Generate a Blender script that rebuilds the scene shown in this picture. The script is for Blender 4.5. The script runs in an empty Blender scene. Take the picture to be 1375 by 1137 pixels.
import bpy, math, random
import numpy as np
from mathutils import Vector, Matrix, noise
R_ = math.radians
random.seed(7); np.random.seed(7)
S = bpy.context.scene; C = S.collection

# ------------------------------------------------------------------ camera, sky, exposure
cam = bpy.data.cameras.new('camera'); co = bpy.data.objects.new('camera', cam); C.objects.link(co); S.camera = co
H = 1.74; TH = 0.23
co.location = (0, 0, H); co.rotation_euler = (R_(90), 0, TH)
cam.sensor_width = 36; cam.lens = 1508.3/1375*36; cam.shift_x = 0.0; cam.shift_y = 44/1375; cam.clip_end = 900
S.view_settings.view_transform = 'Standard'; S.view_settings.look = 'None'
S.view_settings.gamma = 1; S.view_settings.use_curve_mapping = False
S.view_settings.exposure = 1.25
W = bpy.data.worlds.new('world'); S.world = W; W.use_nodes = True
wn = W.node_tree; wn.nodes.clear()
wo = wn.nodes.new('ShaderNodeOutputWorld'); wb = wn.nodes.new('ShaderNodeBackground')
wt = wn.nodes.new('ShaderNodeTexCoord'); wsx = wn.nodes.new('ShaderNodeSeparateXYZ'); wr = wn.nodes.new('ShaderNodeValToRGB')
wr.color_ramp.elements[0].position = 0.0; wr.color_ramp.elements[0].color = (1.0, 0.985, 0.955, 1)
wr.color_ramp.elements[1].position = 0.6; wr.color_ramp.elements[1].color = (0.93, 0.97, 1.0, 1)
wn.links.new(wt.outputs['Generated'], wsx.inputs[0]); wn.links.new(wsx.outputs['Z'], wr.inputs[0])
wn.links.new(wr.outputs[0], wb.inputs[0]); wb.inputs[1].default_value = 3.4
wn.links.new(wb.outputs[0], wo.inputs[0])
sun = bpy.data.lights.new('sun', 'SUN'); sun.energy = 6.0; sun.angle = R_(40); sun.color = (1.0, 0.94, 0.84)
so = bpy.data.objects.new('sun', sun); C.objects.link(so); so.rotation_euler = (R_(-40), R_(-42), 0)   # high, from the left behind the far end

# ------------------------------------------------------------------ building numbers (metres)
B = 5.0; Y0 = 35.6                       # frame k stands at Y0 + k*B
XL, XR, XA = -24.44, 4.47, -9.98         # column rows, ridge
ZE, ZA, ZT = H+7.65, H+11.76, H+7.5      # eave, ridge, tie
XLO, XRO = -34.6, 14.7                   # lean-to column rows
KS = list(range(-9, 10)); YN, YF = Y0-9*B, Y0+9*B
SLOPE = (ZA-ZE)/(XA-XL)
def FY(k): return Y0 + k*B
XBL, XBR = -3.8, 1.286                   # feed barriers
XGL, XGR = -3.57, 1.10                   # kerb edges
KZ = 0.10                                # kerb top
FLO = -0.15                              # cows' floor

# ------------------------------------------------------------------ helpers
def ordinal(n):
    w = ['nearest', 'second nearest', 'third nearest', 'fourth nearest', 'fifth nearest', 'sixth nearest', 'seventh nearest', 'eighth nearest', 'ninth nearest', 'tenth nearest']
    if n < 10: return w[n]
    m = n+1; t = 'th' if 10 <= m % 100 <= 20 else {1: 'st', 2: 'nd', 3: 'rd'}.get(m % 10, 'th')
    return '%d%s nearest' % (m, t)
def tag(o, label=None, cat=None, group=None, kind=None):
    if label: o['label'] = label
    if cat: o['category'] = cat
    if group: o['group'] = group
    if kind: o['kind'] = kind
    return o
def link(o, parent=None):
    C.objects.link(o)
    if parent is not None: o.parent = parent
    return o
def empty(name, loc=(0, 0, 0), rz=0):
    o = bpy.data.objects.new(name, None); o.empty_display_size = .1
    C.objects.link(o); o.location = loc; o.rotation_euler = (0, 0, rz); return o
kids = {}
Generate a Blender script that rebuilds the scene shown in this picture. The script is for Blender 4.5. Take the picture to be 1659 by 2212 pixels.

## WRITTEN REQUEST
Repeat all entries. Match them exactly.

## WRITTEN ANSWER
Generate a Blender script that rebuilds the scene shown in this picture. The script is for Blender 4.5. The script runs in an empty Blender scene. Take the picture to be 1375 by 1137 pixels.
import bpy, math, random
import numpy as np
from mathutils import Vector, Matrix, noise
R_ = math.radians
random.seed(7); np.random.seed(7)
S = bpy.context.scene; C = S.collection

# ------------------------------------------------------------------ camera, sky, exposure
cam = bpy.data.cameras.new('camera'); co = bpy.data.objects.new('camera', cam); C.objects.link(co); S.camera = co
H = 1.74; TH = 0.23
co.location = (0, 0, H); co.rotation_euler = (R_(90), 0, TH)
cam.sensor_width = 36; cam.lens = 1508.3/1375*36; cam.shift_x = 0.0; cam.shift_y = 44/1375; cam.clip_end = 900
S.view_settings.view_transform = 'Standard'; S.view_settings.look = 'None'
S.view_settings.gamma = 1; S.view_settings.use_curve_mapping = False
S.view_settings.exposure = 1.25
W = bpy.data.worlds.new('world'); S.world = W; W.use_nodes = True
wn = W.node_tree; wn.nodes.clear()
wo = wn.nodes.new('ShaderNodeOutputWorld'); wb = wn.nodes.new('ShaderNodeBackground')
wt = wn.nodes.new('ShaderNodeTexCoord'); wsx = wn.nodes.new('ShaderNodeSeparateXYZ'); wr = wn.nodes.new('ShaderNodeValToRGB')
wr.color_ramp.elements[0].position = 0.0; wr.color_ramp.elements[0].color = (1.0, 0.985, 0.955, 1)
wr.color_ramp.elements[1].position = 0.6; wr.color_ramp.elements[1].color = (0.93, 0.97, 1.0, 1)
wn.links.new(wt.outputs['Generated'], wsx.inputs[0]); wn.links.new(wsx.outputs['Z'], wr.inputs[0])
wn.links.new(wr.outputs[0], wb.inputs[0]); wb.inputs[1].default_value = 3.4
wn.links.new(wb.outputs[0], wo.inputs[0])
sun = bpy.data.lights.new('sun', 'SUN'); sun.energy = 6.0; sun.angle = R_(40); sun.color = (1.0, 0.94, 0.84)
so = bpy.data.objects.new('sun', sun); C.objects.link(so); so.rotation_euler = (R_(-40), R_(-42), 0)   # high, from the left behind the far end

# ------------------------------------------------------------------ building numbers (metres)
B = 5.0; Y0 = 35.6                       # frame k stands at Y0 + k*B
XL, XR, XA = -24.44, 4.47, -9.98         # column rows, ridge
ZE, ZA, ZT = H+7.65, H+11.76, H+7.5      # eave, ridge, tie
XLO, XRO = -34.6, 14.7                   # lean-to column rows
KS = list(range(-9, 10)); YN, YF = Y0-9*B, Y0+9*B
SLOPE = (ZA-ZE)/(XA-XL)
def FY(k): return Y0 + k*B
XBL, XBR = -3.8, 1.286                   # feed barriers
XGL, XGR = -3.57, 1.10                   # kerb edges
KZ = 0.10                                # kerb top
FLO = -0.15                              # cows' floor

# ------------------------------------------------------------------ helpers
def ordinal(n):
    w = ['nearest', 'second nearest', 'third nearest', 'fourth nearest', 'fifth nearest', 'sixth nearest', 'seventh nearest', 'eighth nearest', 'ninth nearest', 'tenth nearest']
    if n < 10: return w[n]
    m = n+1; t = 'th' if 10 <= m % 100 <= 20 else {1: 'st', 2: 'nd', 3: 'rd'}.get(m % 10, 'th')
    return '%d%s nearest' % (m, t)
def tag(o, label=None, cat=None, group=None, kind=None):
    if label: o['label'] = label
    if cat: o['category'] = cat
    if group: o['group'] = group
    if kind: o['kind'] = kind
    return o
def link(o, parent=None):
    C.objects.link(o)
    if parent is not None: o.parent = parent
    return o
def empty(name, loc=(0, 0, 0), rz=0):
    o = bpy.data.objects.new(name, None); o.empty_display_size = .1
    C.objects.link(o); o.location = loc; o.rotation_euler = (0, 0, rz); return o
kids = {}
Generate a Blender script that rebuilds the scene shown in this picture. The script is for Blender 4.5. Take the picture to be 1659 by 2212 pixels.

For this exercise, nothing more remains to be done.